I have a decay process which appears essentially like $$ f(t) = \xi(t)\exp[-t/\tau],$$ where $\xi(t)$ is a stationary Gaussian noise with some mean, variance, and correlation function.
Given a realization of $f(t)$ which I measure from an experiment, I would like to estimate the decay timescale $\tau$.

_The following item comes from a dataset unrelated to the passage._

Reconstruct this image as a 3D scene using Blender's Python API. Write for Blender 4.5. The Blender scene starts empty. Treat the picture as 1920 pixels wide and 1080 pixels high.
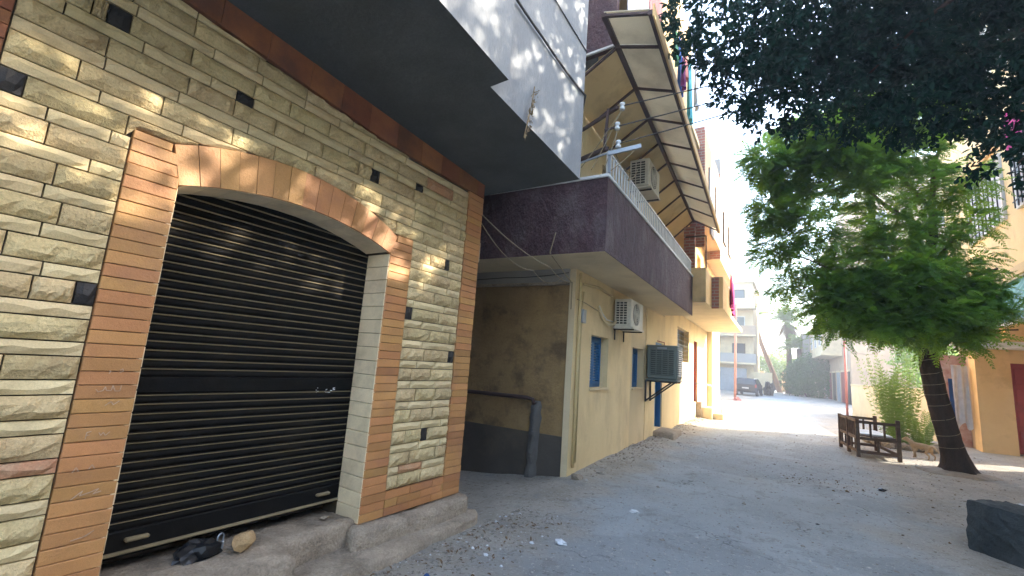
import bpy, math, random
import numpy as np
from mathutils import Vector, Matrix, Euler
random.seed(7); RNG = np.random.default_rng(7)
R = math.radians
scene = bpy.context.scene
HAZE = .0044                                            # density of the dusty air, per metre
col = scene.collection

# ------------------------------------------------------------------ camera
YAW, PITCH, ROLL = R(33.32), R(9.286), R(4.178)
fw = Vector((-math.sin(YAW)*math.cos(PITCH), math.cos(YAW)*math.cos(PITCH), math.sin(PITCH)))
rt = Vector((math.cos(YAW), math.sin(YAW), 0)); up = rt.cross(fw)
r2 = rt*math.cos(ROLL) + up*math.sin(ROLL); u2 = -rt*math.sin(ROLL) + up*math.cos(ROLL)
cam = bpy.data.cameras.new('camera'); camo = bpy.data.objects.new('camera', cam); col.objects.link(camo)
camo.matrix_world = Matrix(((r2.x, u2.x, -fw.x, 0), (r2.y, u2.y, -fw.y, 0), (r2.z, u2.z, -fw.z, 1.5), (0, 0, 0, 1)))
cam.sensor_width = 36; cam.lens = 36*833.1/1920; cam.clip_start = 0.05; cam.clip_end = 3000
scene.camera = camo
# ------------------------------------------------------------------ light
SUN_AZ, SUN_EL = R(55), R(26.5)
sd = Vector((math.sin(SUN_AZ)*math.cos(SUN_EL), math.cos(SUN_AZ)*math.cos(SUN_EL), math.sin(SUN_EL)))
world = bpy.data.worlds.new('World'); scene.world = world; world.use_nodes = True
wn = world.node_tree; wn.nodes.clear()
sky = wn.nodes.new('ShaderNodeTexSky'); sky.sky_type = 'NISHITA'; sky.sun_disc = False
sky.sun_elevation = SUN_EL; sky.sun_rotation = SUN_AZ; sky.air_density = 1.1; sky.dust_density = 2.2; sky.ozone_density = 1.0
bg = wn.nodes.new('ShaderNodeBackground'); bg.inputs[1].default_value = 0.15
wo = wn.nodes.new('ShaderNodeOutputWorld')
wn.links.new(sky.outputs[0], bg.inputs[0]); wn.links.new(bg.outputs[0], wo.inputs[0])
sl = bpy.data.lights.new('sun', 'SUN'); sl.energy = 2.3; sl.angle = R(0.6); sl.color = (1.0, 0.91, 0.78)
so = bpy.data.objects.new('sun', sl); col.objects.link(so); so.location = (20, 20, 30)
so.rotation_euler = (-sd).to_track_quat('-Z', 'Y').to_euler()
vs = scene.view_settings; vs.view_transform = 'Standard'; vs.look = 'None'; vs.gamma = 1; vs.exposure = 3.25
vs.use_curve_mapping = False

# ------------------------------------------------------------------ materials
MT = {}
def mat(name, c1, c2=None, rough=0.85, scale=3.0, var=0.0, bump=0.0, bscale=30.0, fine=0.15, spec=0.3, stain=None, sscale=1.2, samt=0.5, metal=0.0, dist=0.02, stretch=None, trans=0.0, detail=8, tv=1.9, th=.47):
    """layered procedural surface: patchy tone between c1 and c2, per-object variation, fine grain, optional stains and relief"""
    if name in MT: return MT[name]
    m = bpy.data.materials.new(name); m.use_nodes = True; MT[name] = m
    nt = m.node_tree; N = nt.nodes; L = nt.links
    b = N['Principled BSDF']; b.inputs['Roughness'].default_value = rough; b.inputs['Metallic'].default_value = metal
    b.inputs['Specular IOR Level'].default_value = spec
    c2 = c2 or tuple(x*0.78 for x in c1)
    geo = N.new('ShaderNodeNewGeometry'); pos = geo.outputs['Position']
    if stretch:
        vm = N.new('ShaderNodeVectorMath'); vm.operation = 'MULTIPLY'; vm.inputs[1].default_value = stretch
        L.new(pos, vm.inputs[0]); pos = vm.outputs[0]
    def noise(s, d=detail, r=0.6):
        n = N.new('ShaderNodeTexNoise'); n.inputs['Scale'].default_value = s; n.inputs['Detail'].default_value = d
        n.inputs['Roughness'].default_value = r; L.new(pos, n.inputs['Vector']); return n.outputs['Fac']
    def ramp(v, a, b_):
        r = N.new('ShaderNodeMapRange'); r.inputs[1].default_value = a; r.inputs[2].default_value = b_; L.new(v, r.inputs[0]); r.clamp = True
        return r.outputs[0]
    def mix(f, a, b_, mode='MIX'):
        x = N.new('ShaderNodeMix'); x.data_type = 'RGBA'; x.blend_type = mode
        if isinstance(f, float): x.inputs[0].default_value = f
        else: L.new(f, x.inputs[0])
        for i, s in ((6, a), (7, b_)):
            if isinstance(s, tuple): x.inputs[i].default_value = (*s, 1)
            else: L.new(s, x.inputs[i])
        return x.outputs[2]
    c = mix(ramp(noise(scale), .32, .68), c1, c2)
    if stain:
        c = mix(mulf(N, L, ramp(noise(sscale, 6, .65), .5, .66), samt), c, stain)
    if fine:
        g = ramp(noise(bscale*4, 3), .25, .75)
        h = N.new('ShaderNodeMapRange'); h.inputs[3].default_value = 1-fine; h.inputs[4].default_value = 1+fine; L.new(g, h.inputs[0])
        vm2 = N.new('ShaderNodeVectorMath'); vm2.operation = 'SCALE'; L.new(c, vm2.inputs[0]); L.new(h.outputs[0], vm2.inputs['Scale']); c = vm2.outputs[0]
    if var:
        oi = N.new('ShaderNodeObjectInfo')
        hs = N.new('ShaderNodeHueSaturation')
        mr = N.new('ShaderNodeMapRange'); mr.inputs[3].default_value = 1-var; mr.inputs[4].default_value = 1+var*.7; L.new(oi.outputs['Random'], mr.inputs[0])
        L.new(mr.outputs[0], hs.inputs['Value'])
        wn_ = N.new('ShaderNodeTexWhiteNoise'); wn_.noise_dimensions = '1D'; L.new(oi.outputs['Random'], wn_.inputs['W'])
        mr2 = N.new('ShaderNodeMapRange'); mr2.inputs[3].default_value = 0.5-var*.05; mr2.inputs[4].default_value = 0.5+var*.05; L.new(wn_.outputs['Value'], mr2.inputs[0])
        L.new(mr2.outputs[0], hs.inputs['Hue']); L.new(c, hs.inputs['Color']); c = hs.outputs['Color']
    L.new(c, b.inputs['Base Color'])
    if bump:
        bp = N.new('ShaderNodeBump'); bp.inputs['Strength'].default_value = bump; bp.inputs['Distance'].default_value = dist
        L.new(noise(bscale, 6, .65), bp.inputs['Height']); L.new(bp.outputs[0], b.inputs['Normal'])
    if trans:
        tr = N.new('ShaderNodeBsdfTranslucent'); ms = N.new('ShaderNodeMixShader'); ms.inputs[0].default_value = trans
        hs2 = N.new('ShaderNodeHueSaturation'); hs2.inputs['Hue'].default_value = th; hs2.inputs['Value'].default_value = tv; L.new(c, hs2.inputs['Color']); L.new(hs2.outputs[0], tr.inputs[0])
        out = N['Material Output']; L.new(b.outputs[0], ms.inputs[1]); L.new(tr.outputs[0], ms.inputs[2]); L.new(ms.outputs[0], out.inputs[0])
    return m
def mulf(N, L, v, k):
    x = N.new('ShaderNodeMath'); x.operation = 'MULTIPLY'; x.inputs[1].default_value = k; L.new(v, x.inputs[0]); return x.outputs[0]

STONE = mat('split_limestone', (.66, .53, .295), (.54, .42, .225), .9, 5, .14, .9, 22, .18, .25, (.33, .22, .12), 4.5, .45, dist=.03)
FLATSTONE = mat('sawn_limestone', (.70, .575, .34), (.59, .475, .27), .88, 4, .1, .35, 35, .12, .25, (.34, .25, .15), 3, .35)
REDSTONE = mat('reddish_limestone', (.50, .27, .15), (.42, .22, .12), .9, 5, .1, .7, 22, .18, .25, (.55, .42, .28), 5, .5)
JAMB = mat('pale_jamb_tile', (.80, .66, .44), (.69, .555, .36), .8, 4, .08, .2, 40, .08, .3, (.36, .28, .18), 3, .4)
ORANGE = mat('terracotta_tile', (.51, .26, .10), (.43, .21, .078), .5, 4, .19, .25, 60, .14, .4, (.30, .14, .09), 3.2, .4)
BAND = mat('dark_terracotta_tile', (.33, .13, .055), (.24, .085, .04), .6, 4, .2, .25, 60, .14, .35, (.10, .06, .05), 2, .5)
BLACKSTONE = mat('black_stone', (.018, .018, .02), (.03, .028, .028), .35, 8, .1, .3, 40, .2)
MORTAR = mat('dark_mortar', (.11, .085, .055), (.06, .05, .035), .95, 8, 0, .4, 60)
SHUT = mat('black_shutter_paint', (.0045, .0045, .005), (.008, .0075, .0065), .7, 5, 0, .08, 50, .3, .12, (.02, .017, .012), 3, .5)
DUST = mat('dusty_slat_lip', (.27, .215, .125), (.20, .16, .095), .8, 6, .06, .1, 60, .2)
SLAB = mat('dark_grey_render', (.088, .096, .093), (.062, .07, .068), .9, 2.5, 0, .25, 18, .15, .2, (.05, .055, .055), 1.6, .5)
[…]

Here is an example dataset, generated in Python using an Ornstein-Uhlenbeck process for $\xi(t)$:
import numpy as np
import matplotlib.pyplot as plt
dt = 1e-3 # timestep
N = 5000 # number of step
t = np.arange(0,N*dt,dt)
tau = 5 # this is what I want to estimate
np.random.seed(4) # set the random state
noise = [] # list to be filled with noise
n = 9.4 # initial noise value
D = 15 # diffusivity
gam = 2 # damping
i=0
while i<N: # produce an Ornstein uhlenbeck noise (correlated)
noise.append(n)
n = n + gam*(n0 - n)*dt + np.sqrt(2*D*dt)*np.random.normal()
i+=1
noise = np.array(noise)
plt.plot(t,noise*np.exp(-t/tau))
plt.xlabel('t',fontsize=15)
plt.ylabel('f(t)',fontsize=15)
Given a timeseries like this, I would like to estimate its decay constant $\tau$, using some method which is more robust than just fitting a curve and ignoring the noise.
Are there any standard methods for this type of fitting procedure? In my case smoothing is not exactly viable because the correlation time of the noise is often comparable to the decay time of the signal.